** SOURCE RECORDS **
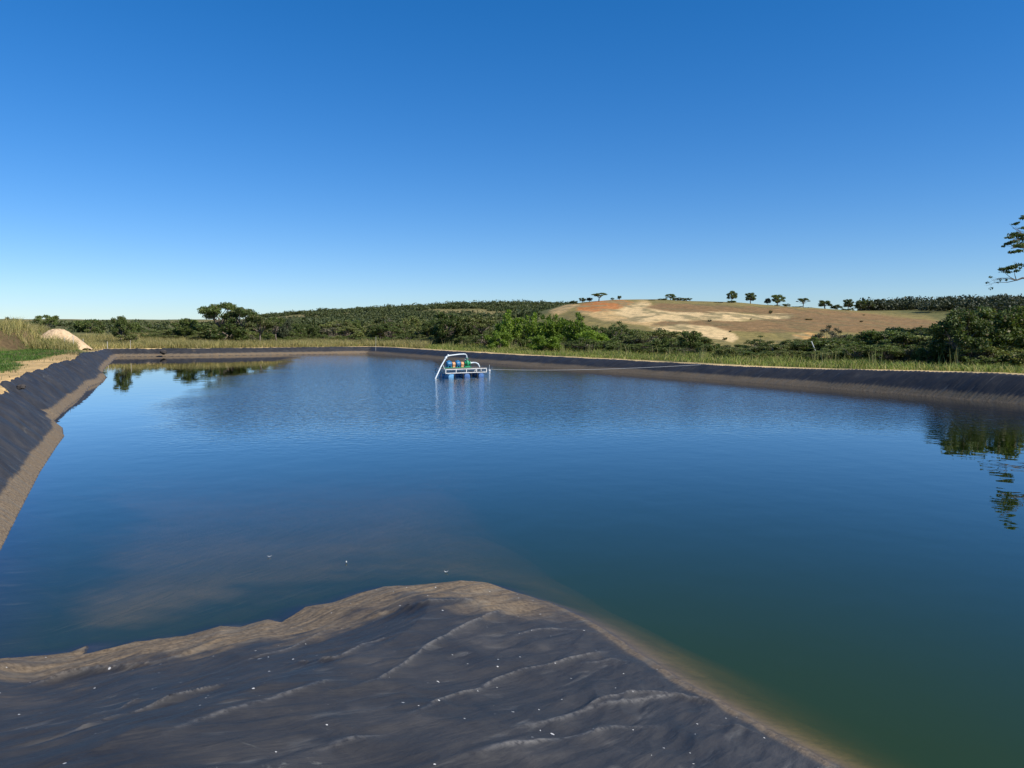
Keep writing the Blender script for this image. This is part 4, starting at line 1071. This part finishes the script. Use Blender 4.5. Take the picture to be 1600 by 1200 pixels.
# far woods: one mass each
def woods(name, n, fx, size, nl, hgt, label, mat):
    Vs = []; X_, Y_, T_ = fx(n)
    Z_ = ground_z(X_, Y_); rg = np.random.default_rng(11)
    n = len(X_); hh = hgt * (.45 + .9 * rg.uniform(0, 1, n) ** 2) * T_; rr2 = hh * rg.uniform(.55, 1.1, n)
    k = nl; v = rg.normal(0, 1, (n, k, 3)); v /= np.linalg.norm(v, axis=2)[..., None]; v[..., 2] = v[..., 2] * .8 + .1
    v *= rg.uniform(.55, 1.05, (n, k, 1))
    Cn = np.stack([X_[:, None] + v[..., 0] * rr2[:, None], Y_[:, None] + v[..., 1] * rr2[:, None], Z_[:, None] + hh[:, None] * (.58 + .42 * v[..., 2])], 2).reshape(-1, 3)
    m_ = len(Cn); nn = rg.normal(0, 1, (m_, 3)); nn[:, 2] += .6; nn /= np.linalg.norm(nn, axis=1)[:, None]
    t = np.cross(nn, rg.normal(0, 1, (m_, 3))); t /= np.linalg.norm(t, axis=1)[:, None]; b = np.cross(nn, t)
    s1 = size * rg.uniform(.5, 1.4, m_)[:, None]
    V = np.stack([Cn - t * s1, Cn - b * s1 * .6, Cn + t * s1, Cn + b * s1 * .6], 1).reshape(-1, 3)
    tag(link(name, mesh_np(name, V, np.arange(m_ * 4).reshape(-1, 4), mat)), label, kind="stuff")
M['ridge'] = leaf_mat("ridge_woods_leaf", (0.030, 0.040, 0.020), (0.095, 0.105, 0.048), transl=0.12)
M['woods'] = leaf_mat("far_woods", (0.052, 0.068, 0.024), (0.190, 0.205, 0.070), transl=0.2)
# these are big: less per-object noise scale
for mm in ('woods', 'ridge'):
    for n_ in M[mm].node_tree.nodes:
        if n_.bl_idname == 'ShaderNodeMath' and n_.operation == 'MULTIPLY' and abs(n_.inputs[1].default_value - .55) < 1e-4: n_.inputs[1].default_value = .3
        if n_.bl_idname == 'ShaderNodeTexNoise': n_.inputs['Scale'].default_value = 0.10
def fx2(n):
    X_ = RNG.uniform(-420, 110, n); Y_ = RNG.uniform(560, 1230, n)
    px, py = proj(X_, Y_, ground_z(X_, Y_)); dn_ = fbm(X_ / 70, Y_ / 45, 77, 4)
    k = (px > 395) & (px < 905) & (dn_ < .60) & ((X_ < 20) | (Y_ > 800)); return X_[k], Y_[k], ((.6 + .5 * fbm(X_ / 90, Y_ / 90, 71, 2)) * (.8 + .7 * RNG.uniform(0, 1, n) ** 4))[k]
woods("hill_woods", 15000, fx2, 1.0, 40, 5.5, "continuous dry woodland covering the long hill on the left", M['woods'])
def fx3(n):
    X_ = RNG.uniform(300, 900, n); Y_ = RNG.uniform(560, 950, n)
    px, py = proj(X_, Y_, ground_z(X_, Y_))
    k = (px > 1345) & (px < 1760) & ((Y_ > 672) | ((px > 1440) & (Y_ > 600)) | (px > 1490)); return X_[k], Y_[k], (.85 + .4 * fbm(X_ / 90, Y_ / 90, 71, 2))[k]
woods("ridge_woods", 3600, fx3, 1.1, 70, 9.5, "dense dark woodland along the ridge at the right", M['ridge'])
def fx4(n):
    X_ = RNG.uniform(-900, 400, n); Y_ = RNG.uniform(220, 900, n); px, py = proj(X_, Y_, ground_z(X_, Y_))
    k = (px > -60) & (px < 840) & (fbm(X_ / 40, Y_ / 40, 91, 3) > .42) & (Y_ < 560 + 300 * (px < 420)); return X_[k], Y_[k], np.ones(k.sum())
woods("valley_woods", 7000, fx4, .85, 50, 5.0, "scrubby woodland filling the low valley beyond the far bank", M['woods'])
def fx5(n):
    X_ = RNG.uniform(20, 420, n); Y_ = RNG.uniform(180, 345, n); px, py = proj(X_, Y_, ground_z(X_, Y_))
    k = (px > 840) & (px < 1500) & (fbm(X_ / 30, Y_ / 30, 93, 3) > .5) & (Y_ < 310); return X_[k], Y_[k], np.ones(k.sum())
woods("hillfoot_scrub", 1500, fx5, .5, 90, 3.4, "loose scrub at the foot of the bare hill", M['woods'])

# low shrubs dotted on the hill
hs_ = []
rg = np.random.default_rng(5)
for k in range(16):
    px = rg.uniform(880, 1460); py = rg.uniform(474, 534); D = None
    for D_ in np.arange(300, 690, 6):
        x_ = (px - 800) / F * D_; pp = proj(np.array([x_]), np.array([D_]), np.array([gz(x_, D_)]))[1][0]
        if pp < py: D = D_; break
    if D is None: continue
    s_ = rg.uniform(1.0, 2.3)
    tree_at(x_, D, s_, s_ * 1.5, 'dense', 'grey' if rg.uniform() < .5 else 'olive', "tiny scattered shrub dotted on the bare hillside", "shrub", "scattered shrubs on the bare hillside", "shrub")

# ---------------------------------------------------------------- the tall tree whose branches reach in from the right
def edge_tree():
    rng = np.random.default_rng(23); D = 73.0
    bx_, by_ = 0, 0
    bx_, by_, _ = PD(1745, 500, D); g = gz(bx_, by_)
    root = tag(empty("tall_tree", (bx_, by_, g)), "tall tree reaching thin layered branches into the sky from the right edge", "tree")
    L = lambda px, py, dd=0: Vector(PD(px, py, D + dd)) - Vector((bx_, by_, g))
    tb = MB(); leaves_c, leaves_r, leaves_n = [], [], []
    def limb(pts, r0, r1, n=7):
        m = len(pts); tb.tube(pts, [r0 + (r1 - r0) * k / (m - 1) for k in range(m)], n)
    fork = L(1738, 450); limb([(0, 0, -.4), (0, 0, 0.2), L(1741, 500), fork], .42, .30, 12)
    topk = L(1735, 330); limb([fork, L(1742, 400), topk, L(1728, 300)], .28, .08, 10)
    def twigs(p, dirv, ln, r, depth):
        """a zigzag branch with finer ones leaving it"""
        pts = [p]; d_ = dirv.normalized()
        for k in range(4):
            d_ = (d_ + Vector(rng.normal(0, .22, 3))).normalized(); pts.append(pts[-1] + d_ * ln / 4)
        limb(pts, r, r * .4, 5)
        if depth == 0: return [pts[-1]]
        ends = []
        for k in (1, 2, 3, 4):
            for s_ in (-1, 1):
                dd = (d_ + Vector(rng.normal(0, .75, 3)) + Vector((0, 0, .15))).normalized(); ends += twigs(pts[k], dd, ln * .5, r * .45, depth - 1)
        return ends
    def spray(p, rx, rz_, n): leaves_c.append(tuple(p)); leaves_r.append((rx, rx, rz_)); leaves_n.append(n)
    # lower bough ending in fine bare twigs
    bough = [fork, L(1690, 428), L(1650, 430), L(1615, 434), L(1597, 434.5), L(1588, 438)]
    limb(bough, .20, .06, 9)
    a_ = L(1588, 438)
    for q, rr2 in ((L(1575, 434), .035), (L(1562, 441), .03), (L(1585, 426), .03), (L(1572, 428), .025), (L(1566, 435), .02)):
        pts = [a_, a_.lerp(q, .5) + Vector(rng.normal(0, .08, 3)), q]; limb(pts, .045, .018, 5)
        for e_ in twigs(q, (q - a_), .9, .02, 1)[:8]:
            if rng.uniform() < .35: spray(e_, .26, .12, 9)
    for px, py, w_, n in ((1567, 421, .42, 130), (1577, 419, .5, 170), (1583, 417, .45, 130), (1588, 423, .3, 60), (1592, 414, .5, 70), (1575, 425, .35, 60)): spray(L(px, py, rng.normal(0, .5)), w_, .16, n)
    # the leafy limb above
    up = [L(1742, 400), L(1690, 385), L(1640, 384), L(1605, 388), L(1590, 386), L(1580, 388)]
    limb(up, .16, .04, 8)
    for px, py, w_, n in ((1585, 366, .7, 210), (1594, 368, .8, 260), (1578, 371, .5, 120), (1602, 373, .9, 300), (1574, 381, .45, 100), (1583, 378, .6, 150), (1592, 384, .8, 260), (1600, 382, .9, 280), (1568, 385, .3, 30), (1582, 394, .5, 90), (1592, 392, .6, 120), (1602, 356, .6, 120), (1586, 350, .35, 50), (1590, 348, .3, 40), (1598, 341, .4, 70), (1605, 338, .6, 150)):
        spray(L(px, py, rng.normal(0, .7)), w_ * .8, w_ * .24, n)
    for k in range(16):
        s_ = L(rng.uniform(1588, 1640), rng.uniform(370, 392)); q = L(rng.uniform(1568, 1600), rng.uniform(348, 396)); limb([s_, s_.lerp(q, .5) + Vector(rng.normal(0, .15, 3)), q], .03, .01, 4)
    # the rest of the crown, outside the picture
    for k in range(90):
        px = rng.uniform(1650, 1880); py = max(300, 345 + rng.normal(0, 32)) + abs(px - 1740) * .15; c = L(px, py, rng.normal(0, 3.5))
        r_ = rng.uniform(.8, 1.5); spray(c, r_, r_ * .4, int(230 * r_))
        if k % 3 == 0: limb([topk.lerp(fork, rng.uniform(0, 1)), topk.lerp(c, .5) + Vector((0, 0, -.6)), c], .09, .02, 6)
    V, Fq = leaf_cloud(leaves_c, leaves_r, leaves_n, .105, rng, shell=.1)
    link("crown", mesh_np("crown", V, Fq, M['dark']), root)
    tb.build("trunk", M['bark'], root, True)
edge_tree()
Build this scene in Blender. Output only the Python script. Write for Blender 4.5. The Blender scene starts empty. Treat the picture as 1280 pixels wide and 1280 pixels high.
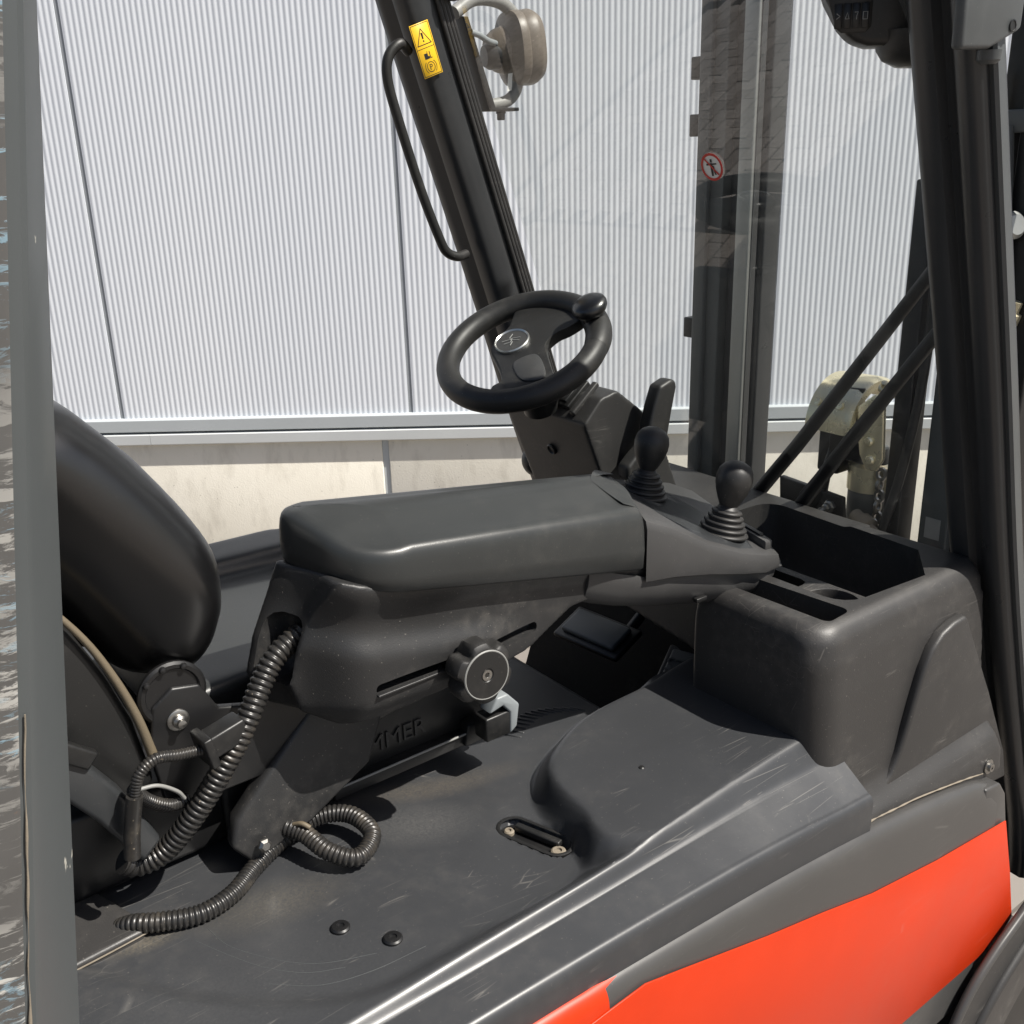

** WHAT YOU WILL DO **
Copy each line above that contains the string "this".

** REPLY TO THE EXERCISE **
Keep writing the Blender script for this image. This is part 4, starting at line 1071. This part finishes the script. Use Blender 4.5. Take the picture to be 1600 by 1200 pixels.
Build this scene in Blender. Output only the Python script. Write for Blender 4.5. The Blender scene starts empty. Treat the picture as 1280 pixels wide and 1280 pixels high.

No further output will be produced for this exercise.